(Data records)
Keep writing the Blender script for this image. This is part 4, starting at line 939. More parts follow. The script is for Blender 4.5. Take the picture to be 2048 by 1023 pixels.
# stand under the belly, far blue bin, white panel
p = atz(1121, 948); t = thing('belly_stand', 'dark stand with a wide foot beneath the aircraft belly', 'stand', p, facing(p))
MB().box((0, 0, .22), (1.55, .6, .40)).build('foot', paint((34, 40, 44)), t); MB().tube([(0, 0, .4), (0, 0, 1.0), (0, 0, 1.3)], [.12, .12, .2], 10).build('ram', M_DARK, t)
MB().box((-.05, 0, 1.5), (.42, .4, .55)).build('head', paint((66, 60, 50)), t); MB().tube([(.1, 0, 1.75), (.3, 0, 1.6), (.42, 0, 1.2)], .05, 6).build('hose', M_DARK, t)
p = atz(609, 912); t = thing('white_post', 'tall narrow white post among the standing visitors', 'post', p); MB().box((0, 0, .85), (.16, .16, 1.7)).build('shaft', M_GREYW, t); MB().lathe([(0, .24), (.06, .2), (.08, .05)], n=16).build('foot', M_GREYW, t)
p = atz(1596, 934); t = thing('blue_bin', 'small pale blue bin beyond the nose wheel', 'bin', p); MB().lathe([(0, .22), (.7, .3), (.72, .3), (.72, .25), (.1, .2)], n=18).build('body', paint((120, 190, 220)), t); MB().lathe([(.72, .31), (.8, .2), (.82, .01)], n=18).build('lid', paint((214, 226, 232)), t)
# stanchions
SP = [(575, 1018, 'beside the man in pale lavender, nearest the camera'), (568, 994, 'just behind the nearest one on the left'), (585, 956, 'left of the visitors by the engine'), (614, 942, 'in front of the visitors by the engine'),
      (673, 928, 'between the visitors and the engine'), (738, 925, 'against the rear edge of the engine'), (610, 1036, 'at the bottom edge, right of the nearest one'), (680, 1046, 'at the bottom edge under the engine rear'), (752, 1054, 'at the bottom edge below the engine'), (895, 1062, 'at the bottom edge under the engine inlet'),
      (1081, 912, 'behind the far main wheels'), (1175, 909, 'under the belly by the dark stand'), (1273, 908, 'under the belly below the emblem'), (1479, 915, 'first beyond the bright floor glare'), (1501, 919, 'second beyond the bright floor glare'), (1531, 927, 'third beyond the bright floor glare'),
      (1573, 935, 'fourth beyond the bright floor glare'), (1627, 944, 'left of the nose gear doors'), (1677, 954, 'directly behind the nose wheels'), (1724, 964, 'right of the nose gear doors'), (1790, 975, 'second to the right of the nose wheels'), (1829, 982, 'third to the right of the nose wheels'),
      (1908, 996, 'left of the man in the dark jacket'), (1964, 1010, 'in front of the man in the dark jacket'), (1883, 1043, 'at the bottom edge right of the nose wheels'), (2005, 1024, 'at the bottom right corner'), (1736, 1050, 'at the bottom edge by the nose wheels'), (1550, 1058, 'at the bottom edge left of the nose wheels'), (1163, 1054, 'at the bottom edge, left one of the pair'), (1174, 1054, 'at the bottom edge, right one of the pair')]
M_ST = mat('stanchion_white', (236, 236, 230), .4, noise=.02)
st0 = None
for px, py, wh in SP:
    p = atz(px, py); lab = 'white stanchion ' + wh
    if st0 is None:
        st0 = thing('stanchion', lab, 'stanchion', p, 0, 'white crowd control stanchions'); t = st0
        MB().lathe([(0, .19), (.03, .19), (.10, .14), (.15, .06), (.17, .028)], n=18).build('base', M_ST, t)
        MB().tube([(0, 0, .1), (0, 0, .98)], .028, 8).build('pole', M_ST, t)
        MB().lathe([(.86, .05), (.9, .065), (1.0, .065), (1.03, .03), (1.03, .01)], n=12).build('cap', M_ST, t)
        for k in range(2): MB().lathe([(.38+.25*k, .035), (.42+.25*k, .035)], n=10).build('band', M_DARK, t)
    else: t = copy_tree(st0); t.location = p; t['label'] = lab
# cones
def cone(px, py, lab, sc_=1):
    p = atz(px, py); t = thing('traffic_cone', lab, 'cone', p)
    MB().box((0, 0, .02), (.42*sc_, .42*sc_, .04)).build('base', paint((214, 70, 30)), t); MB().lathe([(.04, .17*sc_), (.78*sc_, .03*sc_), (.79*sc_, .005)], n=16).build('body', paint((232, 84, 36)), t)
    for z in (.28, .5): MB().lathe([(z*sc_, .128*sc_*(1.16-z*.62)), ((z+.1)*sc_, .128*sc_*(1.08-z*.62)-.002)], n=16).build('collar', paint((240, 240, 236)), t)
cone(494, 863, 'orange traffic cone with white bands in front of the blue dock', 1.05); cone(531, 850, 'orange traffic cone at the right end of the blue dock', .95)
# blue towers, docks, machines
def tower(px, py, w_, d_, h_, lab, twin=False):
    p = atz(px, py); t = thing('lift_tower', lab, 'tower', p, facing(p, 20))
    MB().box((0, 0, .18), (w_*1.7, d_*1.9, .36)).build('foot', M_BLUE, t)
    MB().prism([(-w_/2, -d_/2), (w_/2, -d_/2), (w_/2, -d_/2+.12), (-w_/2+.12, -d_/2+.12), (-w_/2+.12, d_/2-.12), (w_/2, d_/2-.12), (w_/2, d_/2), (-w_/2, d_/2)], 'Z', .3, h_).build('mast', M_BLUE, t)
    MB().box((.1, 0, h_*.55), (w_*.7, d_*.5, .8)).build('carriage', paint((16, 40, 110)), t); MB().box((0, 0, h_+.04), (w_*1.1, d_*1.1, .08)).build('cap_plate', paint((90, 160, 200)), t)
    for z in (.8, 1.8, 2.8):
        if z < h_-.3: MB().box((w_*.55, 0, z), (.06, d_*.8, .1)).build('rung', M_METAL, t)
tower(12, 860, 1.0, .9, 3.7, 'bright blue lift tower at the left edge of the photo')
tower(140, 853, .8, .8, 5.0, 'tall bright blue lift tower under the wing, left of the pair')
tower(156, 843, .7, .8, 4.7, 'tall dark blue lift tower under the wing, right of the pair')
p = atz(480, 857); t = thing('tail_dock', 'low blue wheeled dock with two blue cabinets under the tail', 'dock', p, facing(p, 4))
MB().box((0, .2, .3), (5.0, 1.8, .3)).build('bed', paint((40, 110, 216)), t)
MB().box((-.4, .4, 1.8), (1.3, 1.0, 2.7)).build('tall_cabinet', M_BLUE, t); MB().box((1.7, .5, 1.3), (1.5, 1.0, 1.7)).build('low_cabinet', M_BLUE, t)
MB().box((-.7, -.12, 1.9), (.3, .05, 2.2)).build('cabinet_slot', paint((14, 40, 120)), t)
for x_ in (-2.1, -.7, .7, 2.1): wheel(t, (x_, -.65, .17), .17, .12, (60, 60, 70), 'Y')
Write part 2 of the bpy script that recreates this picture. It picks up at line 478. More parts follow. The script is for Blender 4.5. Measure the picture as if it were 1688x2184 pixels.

## WHAT YOU ARE ASKED TO DO
Reproduce the complete data exactly as presented above.

## ANSWER BELOW
Keep writing the Blender script for this image. This is part 4, starting at line 939. More parts follow. The script is for Blender 4.5. Take the picture to be 2048 by 1023 pixels.
# stand under the belly, far blue bin, white panel
p = atz(1121, 948); t = thing('belly_stand', 'dark stand with a wide foot beneath the aircraft belly', 'stand', p, facing(p))
MB().box((0, 0, .22), (1.55, .6, .40)).build('foot', paint((34, 40, 44)), t); MB().tube([(0, 0, .4), (0, 0, 1.0), (0, 0, 1.3)], [.12, .12, .2], 10).build('ram', M_DARK, t)
MB().box((-.05, 0, 1.5), (.42, .4, .55)).build('head', paint((66, 60, 50)), t); MB().tube([(.1, 0, 1.75), (.3, 0, 1.6), (.42, 0, 1.2)], .05, 6).build('hose', M_DARK, t)
p = atz(609, 912); t = thing('white_post', 'tall narrow white post among the standing visitors', 'post', p); MB().box((0, 0, .85), (.16, .16, 1.7)).build('shaft', M_GREYW, t); MB().lathe([(0, .24), (.06, .2), (.08, .05)], n=16).build('foot', M_GREYW, t)
p = atz(1596, 934); t = thing('blue_bin', 'small pale blue bin beyond the nose wheel', 'bin', p); MB().lathe([(0, .22), (.7, .3), (.72, .3), (.72, .25), (.1, .2)], n=18).build('body', paint((120, 190, 220)), t); MB().lathe([(.72, .31), (.8, .2), (.82, .01)], n=18).build('lid', paint((214, 226, 232)), t)
# stanchions
SP = [(575, 1018, 'beside the man in pale lavender, nearest the camera'), (568, 994, 'just behind the nearest one on the left'), (585, 956, 'left of the visitors by the engine'), (614, 942, 'in front of the visitors by the engine'),
      (673, 928, 'between the visitors and the engine'), (738, 925, 'against the rear edge of the engine'), (610, 1036, 'at the bottom edge, right of the nearest one'), (680, 1046, 'at the bottom edge under the engine rear'), (752, 1054, 'at the bottom edge below the engine'), (895, 1062, 'at the bottom edge under the engine inlet'),
      (1081, 912, 'behind the far main wheels'), (1175, 909, 'under the belly by the dark stand'), (1273, 908, 'under the belly below the emblem'), (1479, 915, 'first beyond the bright floor glare'), (1501, 919, 'second beyond the bright floor glare'), (1531, 927, 'third beyond the bright floor glare'),
      (1573, 935, 'fourth beyond the bright floor glare'), (1627, 944, 'left of the nose gear doors'), (1677, 954, 'directly behind the nose wheels'), (1724, 964, 'right of the nose gear doors'), (1790, 975, 'second to the right of the nose wheels'), (1829, 982, 'third to the right of the nose wheels'),
      (1908, 996, 'left of the man in the dark jacket'), (1964, 1010, 'in front of the man in the dark jacket'), (1883, 1043, 'at the bottom edge right of the nose wheels'), (2005, 1024, 'at the bottom right corner'), (1736, 1050, 'at the bottom edge by the nose wheels'), (1550, 1058, 'at the bottom edge left of the nose wheels'), (1163, 1054, 'at the bottom edge, left one of the pair'), (1174, 1054, 'at the bottom edge, right one of the pair')]
M_ST = mat('stanchion_white', (236, 236, 230), .4, noise=.02)
st0 = None
for px, py, wh in SP:
    p = atz(px, py); lab = 'white stanchion ' + wh
    if st0 is None:
        st0 = thing('stanchion', lab, 'stanchion', p, 0, 'white crowd control stanchions'); t = st0
        MB().lathe([(0, .19), (.03, .19), (.10, .14), (.15, .06), (.17, .028)], n=18).build('base', M_ST, t)
        MB().tube([(0, 0, .1), (0, 0, .98)], .028, 8).build('pole', M_ST, t)
        MB().lathe([(.86, .05), (.9, .065), (1.0, .065), (1.03, .03), (1.03, .01)], n=12).build('cap', M_ST, t)
        for k in range(2): MB().lathe([(.38+.25*k, .035), (.42+.25*k, .035)], n=10).build('band', M_DARK, t)
    else: t = copy_tree(st0); t.location = p; t['label'] = lab
# cones
def cone(px, py, lab, sc_=1):
    p = atz(px, py); t = thing('traffic_cone', lab, 'cone', p)
    MB().box((0, 0, .02), (.42*sc_, .42*sc_, .04)).build('base', paint((214, 70, 30)), t); MB().lathe([(.04, .17*sc_), (.78*sc_, .03*sc_), (.79*sc_, .005)], n=16).build('body', paint((232, 84, 36)), t)
    for z in (.28, .5): MB().lathe([(z*sc_, .128*sc_*(1.16-z*.62)), ((z+.1)*sc_, .128*sc_*(1.08-z*.62)-.002)], n=16).build('collar', paint((240, 240, 236)), t)
cone(494, 863, 'orange traffic cone with white bands in front of the blue dock', 1.05); cone(531, 850, 'orange traffic cone at the right end of the blue dock', .95)
# blue towers, docks, machines
def tower(px, py, w_, d_, h_, lab, twin=False):
    p = atz(px, py); t = thing('lift_tower', lab, 'tower', p, facing(p, 20))
    MB().box((0, 0, .18), (w_*1.7, d_*1.9, .36)).build('foot', M_BLUE, t)
    MB().prism([(-w_/2, -d_/2), (w_/2, -d_/2), (w_/2, -d_/2+.12), (-w_/2+.12, -d_/2+.12), (-w_/2+.12, d_/2-.12), (w_/2, d_/2-.12), (w_/2, d_/2), (-w_/2, d_/2)], 'Z', .3, h_).build('mast', M_BLUE, t)
    MB().box((.1, 0, h_*.55), (w_*.7, d_*.5, .8)).build('carriage', paint((16, 40, 110)), t); MB().box((0, 0, h_+.04), (w_*1.1, d_*1.1, .08)).build('cap_plate', paint((90, 160, 200)), t)
    for z in (.8, 1.8, 2.8):
        if z < h_-.3: MB().box((w_*.55, 0, z), (.06, d_*.8, .1)).build('rung', M_METAL, t)
tower(12, 860, 1.0, .9, 3.7, 'bright blue lift tower at the left edge of the photo')
tower(140, 853, .8, .8, 5.0, 'tall bright blue lift tower under the wing, left of the pair')
tower(156, 843, .7, .8, 4.7, 'tall dark blue lift tower under the wing, right of the pair')
p = atz(480, 857); t = thing('tail_dock', 'low blue wheeled dock with two blue cabinets under the tail', 'dock', p, facing(p, 4))
MB().box((0, .2, .3), (5.0, 1.8, .3)).build('bed', paint((40, 110, 216)), t)
MB().box((-.4, .4, 1.8), (1.3, 1.0, 2.7)).build('tall_cabinet', M_BLUE, t); MB().box((1.7, .5, 1.3), (1.5, 1.0, 1.7)).build('low_cabinet', M_BLUE, t)
MB().box((-.7, -.12, 1.9), (.3, .05, 2.2)).build('cabinet_slot', paint((14, 40, 120)), t)
for x_ in (-2.1, -.7, .7, 2.1): wheel(t, (x_, -.65, .17), .17, .12, (60, 60, 70), 'Y')
Write part 2 of the bpy script that recreates this picture. It picks up at line 478. More parts follow. The script is for Blender 4.5. Measure the picture as if it were 1688x2184 pixels.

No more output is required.